-- Begin --
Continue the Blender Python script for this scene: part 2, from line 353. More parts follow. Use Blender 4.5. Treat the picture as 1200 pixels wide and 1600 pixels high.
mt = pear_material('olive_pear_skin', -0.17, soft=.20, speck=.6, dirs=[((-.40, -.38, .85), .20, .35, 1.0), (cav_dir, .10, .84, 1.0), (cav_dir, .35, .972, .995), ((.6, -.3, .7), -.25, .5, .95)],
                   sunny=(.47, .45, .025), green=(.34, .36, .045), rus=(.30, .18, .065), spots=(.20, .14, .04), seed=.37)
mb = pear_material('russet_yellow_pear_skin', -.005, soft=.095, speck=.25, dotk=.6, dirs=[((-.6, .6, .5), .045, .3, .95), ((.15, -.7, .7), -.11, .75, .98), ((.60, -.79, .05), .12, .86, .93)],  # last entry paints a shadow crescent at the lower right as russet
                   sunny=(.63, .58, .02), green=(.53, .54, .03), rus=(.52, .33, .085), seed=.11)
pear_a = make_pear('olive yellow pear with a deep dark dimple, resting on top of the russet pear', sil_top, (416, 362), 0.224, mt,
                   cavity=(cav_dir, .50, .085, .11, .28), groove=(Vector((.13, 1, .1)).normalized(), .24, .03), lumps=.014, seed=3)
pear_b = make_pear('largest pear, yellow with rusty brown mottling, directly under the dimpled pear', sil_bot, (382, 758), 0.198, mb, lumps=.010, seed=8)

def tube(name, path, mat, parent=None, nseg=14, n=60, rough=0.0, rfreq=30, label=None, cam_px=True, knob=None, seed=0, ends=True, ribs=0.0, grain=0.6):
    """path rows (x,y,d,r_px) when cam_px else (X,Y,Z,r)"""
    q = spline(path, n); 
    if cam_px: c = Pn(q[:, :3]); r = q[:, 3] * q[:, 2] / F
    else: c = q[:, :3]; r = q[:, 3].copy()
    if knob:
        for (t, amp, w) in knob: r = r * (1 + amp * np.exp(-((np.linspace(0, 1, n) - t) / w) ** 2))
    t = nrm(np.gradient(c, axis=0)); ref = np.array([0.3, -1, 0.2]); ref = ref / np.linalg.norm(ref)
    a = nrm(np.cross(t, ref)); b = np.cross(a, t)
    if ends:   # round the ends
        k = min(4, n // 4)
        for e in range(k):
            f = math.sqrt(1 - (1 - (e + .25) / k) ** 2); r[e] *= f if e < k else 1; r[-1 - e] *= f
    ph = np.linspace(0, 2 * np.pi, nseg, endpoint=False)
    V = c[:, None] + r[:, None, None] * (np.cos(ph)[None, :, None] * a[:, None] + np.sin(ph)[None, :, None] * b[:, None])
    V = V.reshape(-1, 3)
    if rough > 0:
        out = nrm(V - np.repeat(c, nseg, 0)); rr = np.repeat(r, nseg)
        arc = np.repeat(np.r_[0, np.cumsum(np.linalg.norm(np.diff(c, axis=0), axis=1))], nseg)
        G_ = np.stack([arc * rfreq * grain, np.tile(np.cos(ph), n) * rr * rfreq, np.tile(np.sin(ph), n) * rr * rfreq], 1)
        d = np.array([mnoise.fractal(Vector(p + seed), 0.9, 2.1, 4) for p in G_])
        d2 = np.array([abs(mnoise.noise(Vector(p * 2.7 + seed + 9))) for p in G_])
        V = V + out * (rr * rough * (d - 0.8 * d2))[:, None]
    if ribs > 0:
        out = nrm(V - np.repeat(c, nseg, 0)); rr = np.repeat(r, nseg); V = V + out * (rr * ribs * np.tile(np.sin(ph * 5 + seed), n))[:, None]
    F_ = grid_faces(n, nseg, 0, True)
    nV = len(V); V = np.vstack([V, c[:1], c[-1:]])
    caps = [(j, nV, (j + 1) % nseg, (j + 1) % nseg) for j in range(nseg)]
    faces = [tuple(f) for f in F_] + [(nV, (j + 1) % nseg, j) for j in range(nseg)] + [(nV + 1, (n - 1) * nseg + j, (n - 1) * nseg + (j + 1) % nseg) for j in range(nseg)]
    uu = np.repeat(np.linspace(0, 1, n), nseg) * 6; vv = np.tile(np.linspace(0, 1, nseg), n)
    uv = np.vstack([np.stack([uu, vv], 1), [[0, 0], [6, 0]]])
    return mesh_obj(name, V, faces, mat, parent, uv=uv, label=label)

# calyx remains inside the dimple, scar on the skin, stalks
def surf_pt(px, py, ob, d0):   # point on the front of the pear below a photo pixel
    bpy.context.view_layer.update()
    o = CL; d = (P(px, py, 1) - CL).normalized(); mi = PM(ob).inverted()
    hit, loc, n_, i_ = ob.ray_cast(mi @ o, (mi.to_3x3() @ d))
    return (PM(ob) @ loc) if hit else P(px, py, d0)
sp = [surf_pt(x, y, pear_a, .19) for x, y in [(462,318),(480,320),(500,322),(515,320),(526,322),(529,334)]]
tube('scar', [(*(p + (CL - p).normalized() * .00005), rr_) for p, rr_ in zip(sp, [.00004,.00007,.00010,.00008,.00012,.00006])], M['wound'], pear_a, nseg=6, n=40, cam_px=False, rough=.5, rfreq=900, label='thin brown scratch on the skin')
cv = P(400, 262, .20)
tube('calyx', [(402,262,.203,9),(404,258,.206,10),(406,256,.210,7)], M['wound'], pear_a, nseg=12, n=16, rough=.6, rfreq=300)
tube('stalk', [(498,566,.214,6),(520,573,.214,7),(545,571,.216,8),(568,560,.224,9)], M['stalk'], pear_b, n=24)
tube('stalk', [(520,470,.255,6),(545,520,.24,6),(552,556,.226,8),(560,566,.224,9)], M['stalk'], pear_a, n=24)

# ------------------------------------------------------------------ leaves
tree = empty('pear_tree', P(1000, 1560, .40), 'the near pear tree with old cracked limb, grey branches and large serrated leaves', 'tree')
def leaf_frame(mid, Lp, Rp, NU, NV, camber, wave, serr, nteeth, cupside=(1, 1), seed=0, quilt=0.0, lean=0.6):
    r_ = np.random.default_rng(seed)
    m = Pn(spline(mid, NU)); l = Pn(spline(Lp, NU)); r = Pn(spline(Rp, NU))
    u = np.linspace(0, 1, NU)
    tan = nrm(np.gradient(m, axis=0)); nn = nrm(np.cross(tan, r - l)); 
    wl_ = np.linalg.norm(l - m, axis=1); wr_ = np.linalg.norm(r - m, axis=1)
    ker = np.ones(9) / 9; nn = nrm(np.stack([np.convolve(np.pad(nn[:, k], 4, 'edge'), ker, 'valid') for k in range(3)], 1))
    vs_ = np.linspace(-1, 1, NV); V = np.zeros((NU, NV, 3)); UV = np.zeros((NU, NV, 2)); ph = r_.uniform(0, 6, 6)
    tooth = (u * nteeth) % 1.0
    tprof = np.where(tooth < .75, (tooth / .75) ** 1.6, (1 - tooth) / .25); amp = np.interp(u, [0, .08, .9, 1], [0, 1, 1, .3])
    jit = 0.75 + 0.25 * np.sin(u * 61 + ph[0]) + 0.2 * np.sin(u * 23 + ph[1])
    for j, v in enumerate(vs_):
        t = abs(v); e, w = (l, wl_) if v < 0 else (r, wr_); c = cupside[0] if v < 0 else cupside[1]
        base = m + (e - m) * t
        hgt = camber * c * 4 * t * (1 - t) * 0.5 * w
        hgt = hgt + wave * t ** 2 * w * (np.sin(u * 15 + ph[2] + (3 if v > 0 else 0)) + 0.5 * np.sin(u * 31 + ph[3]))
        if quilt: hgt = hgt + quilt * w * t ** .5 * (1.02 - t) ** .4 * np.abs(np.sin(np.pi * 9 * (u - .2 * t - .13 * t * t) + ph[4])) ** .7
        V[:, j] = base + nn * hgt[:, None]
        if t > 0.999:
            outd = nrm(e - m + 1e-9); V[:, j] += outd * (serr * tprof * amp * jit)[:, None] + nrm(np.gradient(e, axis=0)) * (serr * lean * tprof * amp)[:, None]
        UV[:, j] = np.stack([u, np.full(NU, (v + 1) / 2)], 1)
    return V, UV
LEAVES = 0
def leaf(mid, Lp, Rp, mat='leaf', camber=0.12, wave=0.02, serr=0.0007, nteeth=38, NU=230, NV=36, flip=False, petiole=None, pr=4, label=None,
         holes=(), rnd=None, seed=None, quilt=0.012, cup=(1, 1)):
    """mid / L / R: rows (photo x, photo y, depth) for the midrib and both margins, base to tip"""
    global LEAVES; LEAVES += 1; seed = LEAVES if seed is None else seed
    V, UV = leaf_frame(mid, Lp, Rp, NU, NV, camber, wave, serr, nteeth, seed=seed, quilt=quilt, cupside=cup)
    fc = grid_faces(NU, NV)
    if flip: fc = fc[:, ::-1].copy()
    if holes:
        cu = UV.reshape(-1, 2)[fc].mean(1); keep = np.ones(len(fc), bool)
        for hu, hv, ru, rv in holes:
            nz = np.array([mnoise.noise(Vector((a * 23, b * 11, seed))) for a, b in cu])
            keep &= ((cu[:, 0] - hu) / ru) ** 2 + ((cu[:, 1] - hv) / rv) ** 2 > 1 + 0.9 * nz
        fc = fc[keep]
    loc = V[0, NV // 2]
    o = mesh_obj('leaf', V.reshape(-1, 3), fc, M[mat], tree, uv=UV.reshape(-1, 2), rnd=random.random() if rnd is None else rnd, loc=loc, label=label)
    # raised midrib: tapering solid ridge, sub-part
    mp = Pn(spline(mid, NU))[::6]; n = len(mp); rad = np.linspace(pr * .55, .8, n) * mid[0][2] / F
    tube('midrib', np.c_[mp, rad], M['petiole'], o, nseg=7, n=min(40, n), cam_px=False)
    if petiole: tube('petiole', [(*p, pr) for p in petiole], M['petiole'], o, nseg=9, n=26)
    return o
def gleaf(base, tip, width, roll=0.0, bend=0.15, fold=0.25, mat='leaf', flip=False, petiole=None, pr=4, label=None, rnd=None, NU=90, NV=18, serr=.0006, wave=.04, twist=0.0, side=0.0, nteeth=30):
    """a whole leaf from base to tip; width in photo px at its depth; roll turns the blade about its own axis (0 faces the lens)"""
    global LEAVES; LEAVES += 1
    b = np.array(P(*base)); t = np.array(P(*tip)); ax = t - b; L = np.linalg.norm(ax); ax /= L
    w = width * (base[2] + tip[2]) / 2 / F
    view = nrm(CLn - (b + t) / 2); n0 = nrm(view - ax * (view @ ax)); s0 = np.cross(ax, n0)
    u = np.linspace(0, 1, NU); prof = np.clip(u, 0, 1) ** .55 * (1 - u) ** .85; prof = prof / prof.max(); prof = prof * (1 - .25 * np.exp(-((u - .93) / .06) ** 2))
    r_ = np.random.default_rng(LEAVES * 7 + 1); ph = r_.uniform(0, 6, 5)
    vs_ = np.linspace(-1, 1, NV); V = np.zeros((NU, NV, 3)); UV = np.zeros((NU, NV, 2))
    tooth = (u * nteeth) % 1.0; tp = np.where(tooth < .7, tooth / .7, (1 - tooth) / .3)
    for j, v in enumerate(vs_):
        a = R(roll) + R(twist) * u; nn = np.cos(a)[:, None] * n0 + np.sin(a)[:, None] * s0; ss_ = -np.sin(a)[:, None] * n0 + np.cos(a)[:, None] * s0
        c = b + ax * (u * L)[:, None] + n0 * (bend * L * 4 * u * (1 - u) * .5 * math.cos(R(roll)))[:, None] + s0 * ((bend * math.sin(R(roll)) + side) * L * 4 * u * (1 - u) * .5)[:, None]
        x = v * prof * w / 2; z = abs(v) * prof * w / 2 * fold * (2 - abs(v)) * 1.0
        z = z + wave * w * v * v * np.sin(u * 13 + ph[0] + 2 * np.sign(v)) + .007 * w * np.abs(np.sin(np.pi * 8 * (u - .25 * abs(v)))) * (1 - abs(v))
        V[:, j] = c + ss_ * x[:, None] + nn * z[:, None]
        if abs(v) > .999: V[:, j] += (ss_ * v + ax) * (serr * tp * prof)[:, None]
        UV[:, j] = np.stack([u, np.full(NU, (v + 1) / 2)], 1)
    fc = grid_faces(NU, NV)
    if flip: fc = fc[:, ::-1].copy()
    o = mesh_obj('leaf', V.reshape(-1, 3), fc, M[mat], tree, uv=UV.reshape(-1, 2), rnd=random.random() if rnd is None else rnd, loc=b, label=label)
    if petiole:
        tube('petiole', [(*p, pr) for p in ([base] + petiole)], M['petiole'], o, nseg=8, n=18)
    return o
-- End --
_What is being asked:_
Search the data for the word "from" and copy each line where it appears.

_The solution:_
Continue the Blender Python script for this scene: part 2, from line 353. More parts follow. Use Blender 4.5. Treat the picture as 1200 pixels wide and 1600 pixels high.
    """a whole leaf from base to tip; width in photo px at its depth; roll turns the blade about its own axis (0 faces the lens)"""